A propósito da nomeação aos Óscares, em janeiro, o realizador João Gonzalez  admitiu o “efeito mediático” dos prémios. “Toda a gente sabe o que é. É uma possibilidade para espalharmos o nosso trabalho e para que mais oiçam e vejam a animação portuguesa. Mesmo para os media portugueses. Para que tudo esteja mais a par da qualidade do cinema português. Acho que essa é a maior satisfação. Chegar a mais gente”, afirmou ao Observador, lembrando a importância do reconhecimento da animação. “Ainda existe aquela ideia de que a animação é entretenimento para crianças. É uma grande barreira que está agora a ser deitada abaixo. É como se fosse o parente mais novo da imagem real, do “verdadeiro” cinema. É triste. Só comecei a entrar em contacto com a animação quando tive contacto com aquela que é mais autoral, que costuma estar mais fechada em festivais de cinema. São filmes extremamente adultos. Não costumo aconselhar a que entrem crianças nestas sessões. A animação não é um género, é um meio, é uma forma de fazer cinema também, não está direcionada a uma faixa etária em concreto.”

“Ice Merchants” estreou-se no ano passado na Semana da Crítica no Festival de Cinema de Cannes, em França, e desde então passou por uma centena de outros festivais e obteve mais de 40 prémios, com destaque para os Annie, os mais importantes prémios de animação do mundo.

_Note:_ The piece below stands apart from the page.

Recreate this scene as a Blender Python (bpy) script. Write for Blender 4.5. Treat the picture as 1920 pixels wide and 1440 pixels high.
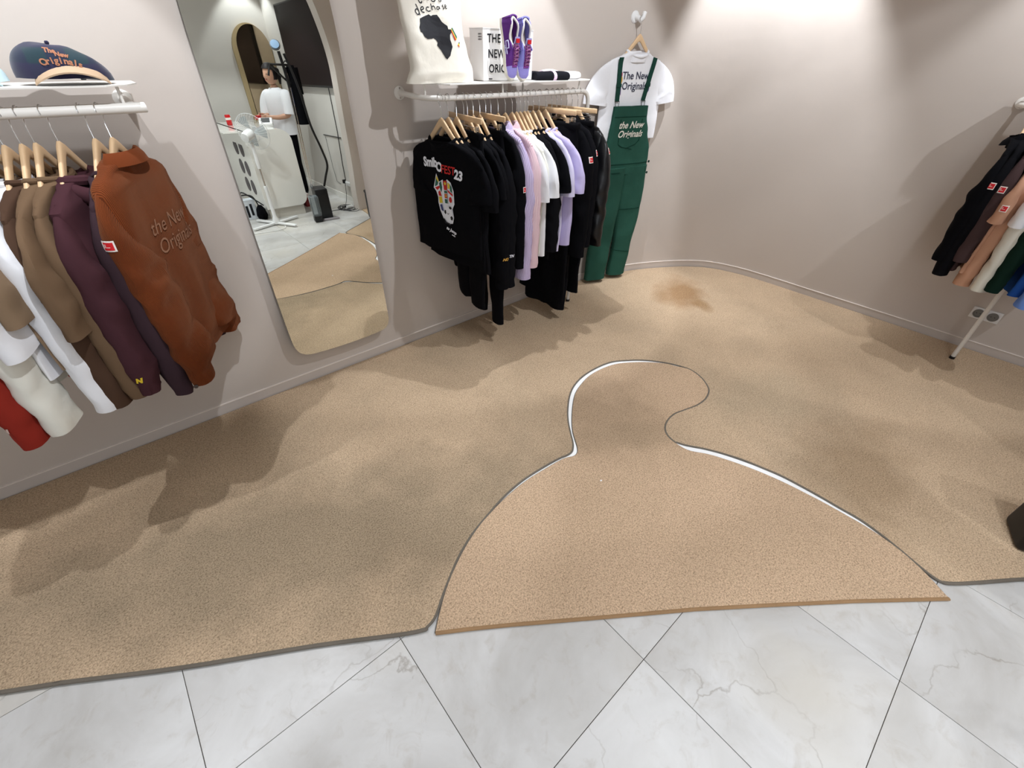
import bpy, bmesh, math, random
from mathutils import Vector, Matrix, noise
from mathutils.bvhtree import BVHTree
from mathutils.geometry import tessellate_polygon

for o in list(bpy.data.objects): bpy.data.objects.remove(o)
S = bpy.context.scene
COL = S.collection
PI = math.pi
rad = math.radians

# ------------------------------------------------------------------ camera
H = 1.661
FOC, PITCH, ROLL, WANG = 821.54, rad(37.3297), rad(1.16666), rad(41.66672)
fw = Vector((0, math.cos(PITCH), -math.sin(PITCH))); rt = Vector((1, 0, 0)); up = rt.cross(fw)
rt2 = rt*math.cos(ROLL) + up*math.sin(ROLL); up2 = -rt*math.sin(ROLL) + up*math.cos(ROLL)
Z = Matrix.Rotation(-WANG, 3, 'Z')
rt2, up2, fw = Z @ rt2, Z @ up2, Z @ fw
cam = bpy.data.objects.new('camera', bpy.data.cameras.new('camera'))
COL.objects.link(cam)
M = Matrix((rt2, up2, -fw)).transposed().to_4x4()
M.translation = Vector((0, -2.4506, H))
cam.matrix_world = M
cam.data.sensor_width = 36; cam.data.lens = 36*FOC/1920; cam.data.clip_start = .05
S.camera = cam

# ------------------------------------------------------------------ world, lights, exposure
w = bpy.data.worlds.new('world'); S.world = w; w.use_nodes = True
w.node_tree.nodes['Background'].inputs[0].default_value = (.93, .95, 1, 1)
w.node_tree.nodes['Background'].inputs[1].default_value = .1
vs = S.view_settings
vs.view_transform = 'Standard'; vs.look = 'None'; vs.exposure = 0.42; vs.gamma = 1; vs.use_curve_mapping = False
CEIL = 2.85

def area_light(name, loc, size, sizey, power, col=(1, .97, .93), rot=(0, 0, 0)):
    l = bpy.data.lights.new(name, 'AREA'); l.shape = 'RECTANGLE'; l.size = size; l.size_y = sizey
    l.energy = power; l.color = col
    o = bpy.data.objects.new(name, l); o.location = loc; o.rotation_euler = rot; COL.objects.link(o); return o
area_light('hall_fill_light', (.4, -3.9, CEIL-.03), 3.0, 1.6, 16, (.90, .95, 1))  # added soft bluish fill below the hall ceiling, stands for no fixture
area_light('low_wall_fill_light', (-3.0, -4.2, 1.5), 1.8, 1.8, 30, (.84, .92, 1), (rad(90), 0, rad(-58)))  # added fill to lift the dim wall under the left rail, no window

def spot(loc, target, power, ang=95, blend=.2, r=.016, col=(.90, .945, 1)):
    l = bpy.data.lights.new('downlight', 'SPOT'); l.energy = power; l.spot_size = rad(ang); l.spot_blend = blend
    l.shadow_soft_size = r; l.color = col
    o = bpy.data.objects.new('downlight_beam', l); o.location = loc
    o.rotation_euler = (Vector(target)-Vector(loc)).to_track_quat('-Z', 'Y').to_euler(); COL.objects.link(o)
SPOTS = [  # recessed downlights near the walls, aimed spots over the room, hall downlights
    ((-1.2, -.38, CEIL-.05), (-1.2, -.38, 0), 56, 66),
    ((-.12, -.38, CEIL-.05), (-.12, -.38, 0), 60, 66),
    ((2.0, -.40, CEIL-.05), (2.0, -.40, 0), 76, 70),
    ((3.74, -.68, CEIL-.05), (4.12, -.58, 1.35), 135, 76, .5),
    ((3.86, -2.28, CEIL-.05), (3.86, -2.28, 0), 45, 76, .4),
    ((.47, -1.65, CEIL-.05), (-.3, 0, 1.85), 88, 68),
    ((2.2, -1.75, CEIL-.05), (2.2, -.1, 1.15), 78, 72),
    ((3.3, -3.2, CEIL-.05), (4.2, -1.9, .5), 48, 66),
    ((1.6, -2.45, CEIL-.05), (1.5, -2.05, 0), 40, 84, .8),
    ((-.2, -3.3, CEIL-.05), (-.2, -3.2, 0), 62, 100, .4, .05),
    ((1.6, -3.35, CEIL-.05), (1.5, -3.4, 0), 62, 100, .4, .05),
    ((.85, -2.55, CEIL-.05), (1.65, -4.1, .55), 60, 42, .3),
    ((1.7, -4.9, CEIL-.05), (1.7, -4.9, 0), 60, 100, .3, .03),
    ((2.3, -6.05, CEIL-.05), (2.3, -6.0, 0), 30, 80, .3, .03),
    ((-.2, -5.0, CEIL-.05), (-.2, -5.0, 0), 50, 100, .3, .03),
]
for a in SPOTS: spot(*a)

# ------------------------------------------------------------------ helpers
def srgb(r, g, b):
    f = lambda c: (c/255/12.92) if c/255 <= .04045 else ((c/255+.055)/1.055)**2.4
    return (f(r), f(g), f(b), 1)

MATS = {}
def mat(name, col, rough=.6, metal=0, bump=0, bscale=50, var=0, vscale=6, sheen=0, trans=0, ior=1.45, emit=0, spec=.5, coat=0):
    if name in MATS: return MATS[name]
    m = bpy.data.materials.new(name); m.use_nodes = True; nt = m.node_tree; n = nt.nodes; b = n['Principled BSDF']
    b.inputs['Base Color'].default_value = col; b.inputs['Roughness'].default_value = rough
    b.inputs['Metallic'].default_value = metal; b.inputs['IOR'].default_value = ior
    b.inputs['Specular IOR Level'].default_value = spec
    if sheen: b.inputs['Sheen Weight'].default_value = sheen; b.inputs['Sheen Roughness'].default_value = .5
    if trans: b.inputs['Transmission Weight'].default_value = trans
    if coat: b.inputs['Coat Weight'].default_value = coat
    if emit:
        b.inputs['Emission Color'].default_value = col; b.inputs['Emission Strength'].default_value = emit
    tc = n.new('ShaderNodeTexCoord')
    if bump:
        t = n.new('ShaderNodeTexNoise'); t.inputs['Scale'].default_value = bscale; t.inputs['Detail'].default_value = 4
        bp = n.new('ShaderNodeBump'); bp.inputs['Strength'].default_value = bump; bp.inputs['Distance'].default_value = .01
        nt.links.new(tc.outputs['Object'], t.inputs['Vector']); nt.links.new(t.outputs['Fac'], bp.inputs['Height'])
        nt.links.new(bp.outputs['Normal'], b.inputs['Normal'])
    if var:
        t = n.new('ShaderNodeTexNoise'); t.inputs['Scale'].default_value = vscale; t.inputs['Detail'].default_value = 3
        mx = n.new('ShaderNodeMix'); mx.data_type = 'RGBA'
        mx.inputs['A'].default_value = tuple(c*(1-var) for c in col[:3])+(1,)
        mx.inputs['B'].default_value = tuple(min(1, c*(1+var)) for c in col[:3])+(1,)
        nt.links.new(tc.outputs['Object'], t.inputs['Vector']); nt.links.new(t.outputs['Fac'], mx.inputs['Factor'])
        nt.links.new(mx.outputs['Result'], b.inputs['Base Color'])
    MATS[name] = m; return m

def fabric(name, rgb, bump=.3, rough=.95, sheen=.0, var=.06):
    return mat('fabric_'+name, srgb(*rgb), rough, bump=bump, bscale=14, var=var, vscale=5, sheen=sheen, spec=.12)

class MB:
    def __init__(s): s.v = []; s.f = []; s.m = []
    def add(s, vs, fs, m=0):
        o = len(s.v); s.v += [Vector(p) for p in vs]; s.f += [tuple(i+o for i in f) for f in fs]; s.m += [m]*len(fs); return s
    def box(s, c, d, R=None, m=0, bev=0):
        R = R or Matrix.Identity(3); c = Vector(c); h = Vector(d)/2
        if bev:
            bm = bmesh.new(); bmesh.ops.create_cube(bm, size=1)
            for v in bm.verts: v.co = Vector((v.co.x*d[0], v.co.y*d[1], v.co.z*d[2]))
            bmesh.ops.bevel(bm, geom=bm.edges[:], offset=bev, segments=3, affect='EDGES', profile=.5)
            bm.verts.index_update()
            s.add([c + R @ v.co for v in bm.verts], [[v.index for v in f.verts] for f in bm.faces], m); bm.free(); return s
        p = [c + R @ Vector((x*h.x, y*h.y, z*h.z)) for x in (-1, 1) for y in (-1, 1) for z in (-1, 1)]
        return s.add(p, [(0, 1, 3, 2), (4, 6, 7, 5), (0, 4, 5, 1), (2, 3, 7, 6), (0, 2, 6, 4), (1, 5, 7, 3)], m)
    def loft(s, rings, m=0, cap0=True, cap1=True, closed=True):
        n = len(rings[0]); vs = [p for r in rings for p in r]; fs = []
        for i in range(len(rings)-1):
            for j in range(n if closed else n-1):
                k = (j+1) % n; fs.append((i*n+j, i*n+k, (i+1)*n+k, (i+1)*n+j))
        if cap0: fs.append(tuple(range(n-1, -1, -1)))
        if cap1: fs.append(tuple((len(rings)-1)*n+j for j in range(n)))
        return s.add(vs, fs, m)
    def tube(s, path, r, seg=8, m=0, closed=False, flat=1, upv=None):
        path = [Vector(p) for p in path]; N = len(path); rr = r if isinstance(r, (list, tuple)) else [r]*N
        T = []
        for i in range(N):
            a = path[(i-1) % N] if (closed or i > 0) else path[i]; b = path[(i+1) % N] if (closed or i < N-1) else path[i]
            T.append((b-a).normalized())
        u = upv if upv else (Vector((0, 0, 1)) if abs(T[0].z) < .9 else Vector((1, 0, 0)))
        u = (u - T[0]*u.dot(T[0])).normalized(); rings = []
        for i in range(N):
            u = (u - T[i]*u.dot(T[i])).normalized(); v = T[i].cross(u)
            rings.append([path[i] + (u*math.cos(a)*flat + v*math.sin(a))*rr[i] for a in (2*PI*k/seg for k in range(seg))])
        if closed: rings.append(rings[0]); return s.loft(rings, m, False, False)
        return s.loft(rings, m)
    def lathe(s, prof, c=(0, 0, 0), seg=24, m=0, R=None):
        R = R or Matrix.Identity(3); c = Vector(c)
        return s.loft([[c + R @ Vector((r*math.cos(a), r*math.sin(a), z)) for a in (2*PI*k/seg for k in range(seg))] for r, z in prof], m)
    def prism(s, poly, f0, f1, m=0):   # poly: 2D list, f0/f1 map to 3D
        n = len(poly); tris = tessellate_polygon([[Vector((p[0], p[1], 0)) for p in poly]])
        vs = [f0(*p) for p in poly]+[f1(*p) for p in poly]
        fs = [tuple(t) for t in tris]+[tuple(i+n for i in reversed(t)) for t in tris]
        fs += [(i, (i+1) % n, n+(i+1) % n, n+i) for i in range(n)]
        return s.add(vs, fs, m)
    def sphere(s, c, r, seg=16, m=0, sc=(1, 1, 1)):
        c = Vector(c); rings = []
        for i in range(1, seg//2):
            a = PI*i/(seg//2)
            rings.append([c + Vector((r*sc[0]*math.sin(a)*math.cos(b), r*sc[1]*math.sin(a)*math.sin(b), r*sc[2]*math.cos(a))) for b in (2*PI*k/seg for k in range(seg))])
        return s.loft(rings, m)
    fu = None
    def build(s, name, mats, parent=None, smooth=True, local=False, fix=True):
        off = Vector((0, 0, 0)) if local else wloc(parent)
        me = bpy.data.meshes.new(name); me.from_pydata([tuple(v-off) for v in s.v], [], s.f)
        if not isinstance(mats, (list, tuple)): mats = [mats]
        for x in mats: me.materials.append(x)
        if len(mats) > 1: me.polygons.foreach_set('material_index', s.m)
        if fix:
            bm = bmesh.new(); bm.from_mesh(me); bmesh.ops.recalc_face_normals(bm, faces=bm.faces[:])
            bm.to_mesh(me); bm.free()
        if smooth:
            me.polygons.foreach_set('use_smooth', [True]*len(me.polygons))
            try: me.set_sharp_from_angle(angle=rad(40))
            except Exception: pass
        if s.fu:
            at = me.attributes.new('fu', 'FLOAT', 'POINT'); at.data.foreach_set('value', s.fu)
        o = bpy.data.objects.new(name, me); COL.objects.link(o)
        if parent is not None: o.parent = parent
        return o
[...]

Nos Óscares deste domingo, a curta-metragem portuguesa perdeu para “The Boy, the Mole, the Fox and the Horse”, do ilustrador britânico Charlie Mackesy. Concorria ao galardão também a canadiana “The Flying Sailor”, de Amanda Forbis e Wendy Tilby, “My Year of Dicks”, de Sara Gunnarsdóttir, sobre uma rapariga que tenta perder a virgindade, e ainda a curta de stop motion australiana “An Ostrich Told me the World is FAke and I Think I Believe It”, de Lachlan Pendragon.

João Gonzalez e “Ice Merchants”, primeiro filme português nomeado para os Óscares: “O que isto significa? Ainda não sei muito bem, confesso”

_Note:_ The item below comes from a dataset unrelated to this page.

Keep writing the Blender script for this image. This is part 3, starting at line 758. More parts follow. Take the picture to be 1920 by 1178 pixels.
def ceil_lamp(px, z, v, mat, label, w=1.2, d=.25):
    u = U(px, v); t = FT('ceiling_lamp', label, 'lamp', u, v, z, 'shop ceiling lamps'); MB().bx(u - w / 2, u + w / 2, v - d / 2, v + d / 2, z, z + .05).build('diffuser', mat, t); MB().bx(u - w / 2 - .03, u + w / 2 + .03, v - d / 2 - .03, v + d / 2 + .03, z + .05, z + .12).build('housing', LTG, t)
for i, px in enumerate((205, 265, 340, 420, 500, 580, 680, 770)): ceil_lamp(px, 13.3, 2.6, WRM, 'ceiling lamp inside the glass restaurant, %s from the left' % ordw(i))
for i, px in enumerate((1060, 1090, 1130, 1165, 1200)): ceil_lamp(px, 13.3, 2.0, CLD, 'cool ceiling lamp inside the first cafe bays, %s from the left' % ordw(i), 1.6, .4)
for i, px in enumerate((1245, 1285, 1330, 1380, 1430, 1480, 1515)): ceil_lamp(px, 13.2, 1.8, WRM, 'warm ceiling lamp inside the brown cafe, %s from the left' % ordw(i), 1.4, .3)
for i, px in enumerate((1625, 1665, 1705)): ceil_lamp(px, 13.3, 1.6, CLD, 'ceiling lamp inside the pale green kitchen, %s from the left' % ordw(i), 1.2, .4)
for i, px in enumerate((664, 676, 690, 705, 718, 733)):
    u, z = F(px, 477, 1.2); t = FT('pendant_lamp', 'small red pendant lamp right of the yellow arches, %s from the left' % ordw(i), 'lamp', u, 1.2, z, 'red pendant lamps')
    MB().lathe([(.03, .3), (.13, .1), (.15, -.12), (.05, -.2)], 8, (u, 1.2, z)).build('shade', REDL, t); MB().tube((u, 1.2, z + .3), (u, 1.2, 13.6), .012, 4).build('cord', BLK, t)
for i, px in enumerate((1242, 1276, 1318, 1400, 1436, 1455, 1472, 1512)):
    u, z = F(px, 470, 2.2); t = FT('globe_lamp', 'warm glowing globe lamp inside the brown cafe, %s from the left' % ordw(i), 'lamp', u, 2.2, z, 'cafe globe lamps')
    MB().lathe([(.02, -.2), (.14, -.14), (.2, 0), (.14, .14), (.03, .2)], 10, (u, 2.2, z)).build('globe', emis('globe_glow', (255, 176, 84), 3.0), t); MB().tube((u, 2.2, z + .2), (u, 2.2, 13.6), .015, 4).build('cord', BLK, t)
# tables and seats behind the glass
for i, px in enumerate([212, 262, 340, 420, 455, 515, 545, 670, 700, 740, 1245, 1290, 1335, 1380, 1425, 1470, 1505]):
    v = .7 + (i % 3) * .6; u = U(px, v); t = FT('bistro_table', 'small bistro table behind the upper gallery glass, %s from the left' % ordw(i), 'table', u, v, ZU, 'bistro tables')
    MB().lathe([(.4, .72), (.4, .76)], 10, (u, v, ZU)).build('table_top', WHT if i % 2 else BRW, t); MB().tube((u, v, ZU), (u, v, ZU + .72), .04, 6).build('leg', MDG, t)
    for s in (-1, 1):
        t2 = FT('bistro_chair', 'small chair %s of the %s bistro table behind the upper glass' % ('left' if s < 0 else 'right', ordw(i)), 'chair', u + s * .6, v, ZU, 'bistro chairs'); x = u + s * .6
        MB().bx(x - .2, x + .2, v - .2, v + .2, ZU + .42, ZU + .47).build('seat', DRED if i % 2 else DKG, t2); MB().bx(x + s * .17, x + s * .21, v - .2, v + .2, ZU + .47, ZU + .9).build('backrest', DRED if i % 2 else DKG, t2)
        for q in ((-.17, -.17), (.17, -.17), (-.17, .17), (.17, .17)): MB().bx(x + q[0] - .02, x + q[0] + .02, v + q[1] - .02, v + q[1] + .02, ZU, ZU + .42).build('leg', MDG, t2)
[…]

Em fevereiro, o produtor de “Ice Merchants” apelou ao financiamento para a reta final da curta rumo aos Óscares. Bruno Caetano falava então de uma “luta contra gigantes” em relação aos concorrentes. O Ministério da Cultura acabaria por assegurar as “despesas inerentes à promoção”, sustentando a necessidade do “reconhecimento do mérito” dos autores e do cinema português. “Não fazia sentido que tendo um filme sido nomeado para os Óscares – e apoiado pelo ICA [Instituto do Cinema e Audiovisual] na sua produção com 90.000 euros – não fosse igualmente apoiado nesta fase decisiva e que corresponde a um reconhecimento do mérito, em primeiro lugar, dos seus autores – em particular de João Gonzalez – mas também do cinema de animação português”, referiu fonte do Ministério da Cultura, à Lusa.

Numa iniciativa rara para uma curta-metragem, “Ice Merchants” está em exibição nos cinemas portugueses desde 16 de fevereiro. Está também disponível na plataforma de streaming Filmin e no videoclube da MEO, NOS, Vodafone e NOWO. O filme obteve cerca de 3.400 espectadores na semana de estreia nos cinemas, revelou à Lusa a distribuidora Cinemundo.